Keesokan harinya krisis ini mendorong Rektor Doddy Tisna Amidjaja menggelar rapat di gedung Balai Pertemuan Ilmiah (BPI) ITB di Jalan Surapati untuk menenangkan keadaan dengan menggemboskan rasa marah para anggota sivitas akemika. Peserta rapat diminta berbicara untuk mengeluarkan isi hati dan perasaannya atas insiden tertembaknya Rene. Saya juga angkat bicara agak keras mengeluarkan perasaan saya. Banyak yang mempertanyakan mengapa senjata polisi yang dibeli dengan uang rakyat dipakai untuk menembak rakyat sendiri.

Dalam pada itu Pembantu Rektor Urusan Mahasiswa, Wiranto Arismunandar, merekrut para dosen untuk piket menjaga kampus kalau-kalau ada serbuan dari luar oleh pihak-pihak yang pro polisi.

Maklumlah informasi yang beredar pada waktu itu simpang siur. Ada isu bahwa mahasiswa ITB itu serem-serem tampangnya dan bengis. Benar saja, ada beberapa pawai yang mendukung polisi yang lewat di depan ITB sebagai ungkapan kecaman terhadap ITB, antara lain oleh Legiun Veteran Jawa Barat.

Dari ungkapan-ungkapan sivitas akademika dalam rapat, Rektor Doddy Tisna Amidjaja mengambil tindakan dengan membentuk Panitia Ad-Hoc ITB untuk Hak-Hak Asasi Manusia (HAM) sebagai wahana untuk lebih lanjut menyalurkan kekesalan dan kemarahan para anggota sivitas akademika ITB. Guess what? Saya dijadikan Rektor Doddy ketua Panitia Ad-Hoc ini dengan anggota-anggotanya, antara lain, M.T. Zen, Median Sirait, Rochadi Gapar dll.

Mungkin Pak Doddy mengamati bahwa ungkapan saya dalam rapat adalah yang paling galak dan penuh emosi. Maklumlah baru pulang dari Amerika Serikat di mana nyawa seorang manusia itu dihargai sangat tinggi. Apa sebenarnya HAM itu? Saya hanya tahu samar-samar. Karena itu saya memboyong sebanyak mungkin anggota Panita Ad Hoc dan beberapa mahasiswa untuk menemui Adnan Buyung Nasution di rumahnya untuk mendapat kursus cepat mengenai HAM.

Tiba di rumah Adnan Buyung Nasution, yang pada waktu itu masih di dekat bioskop Menteng, kedatangan Panitia Ad-Hoc ITB sudah ditunggu oleh tokoh-tokoh HAM seperti Yap Thiam Hien dan Tasrif.

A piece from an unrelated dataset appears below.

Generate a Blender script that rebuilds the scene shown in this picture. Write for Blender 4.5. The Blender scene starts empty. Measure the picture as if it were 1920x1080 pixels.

Melengkapi crash course dari tokoh-tokoh HAM ini, sewaktu pulang ke Bandung pada larut malam kami dibekali dengan banyak literatur mengenai HAM, termasuk buku kecil PBB mengenai Universal Human Rights.

Bagaimana akhir cerita ini?

Seorang tamtama Brimob diajukan sebagai terdakwa yang melakukan penembakan terhadap Rene, diadili dan dihukum beberapa tahun. Tamtama polisi ini dibela oleh Adnan Buyung Nasution. Adnan Buyung itu adalah paman saya. Kali itu kami berada di pihak yang sama, tapi pada beberapa kasus lain kami sering mengambil posisi yang bertentangan. Dalam sidang-sidang pengadilan banyak anggota sivitas akademika ITB, termasuk ibu-ibu isteri dosen ITB antara lain Mary Harahap, yang menyempatkan hadir di ruang pengadilan untuk menunjukkan dukungan mereka terhadap tamtama polisi yang tengah diadili itu. Kebanyakan orang ITB percaya bahwa penembak Rene itu bukanlah tamtama yang diadili itu, tetapi salah seorang kadet polisi. Tamtama itu hanyalah kambing hitam. Bagaimana karir dari kadet yang diperkirakan menembak Rene itu sesudah lulus Akabri? Untuk melengkapi cerita ini hanya pihak kepolisianlah yang dapat melakukannya. In retrospect: ITB lah yang termasuk pertama-tama maju membela HAM di negeri ini, terutama hak-hak asasi mahasiswa.
sumber: "Aura Biru: Catatan Para Pelaku Sejarah ITB", hal 100-103.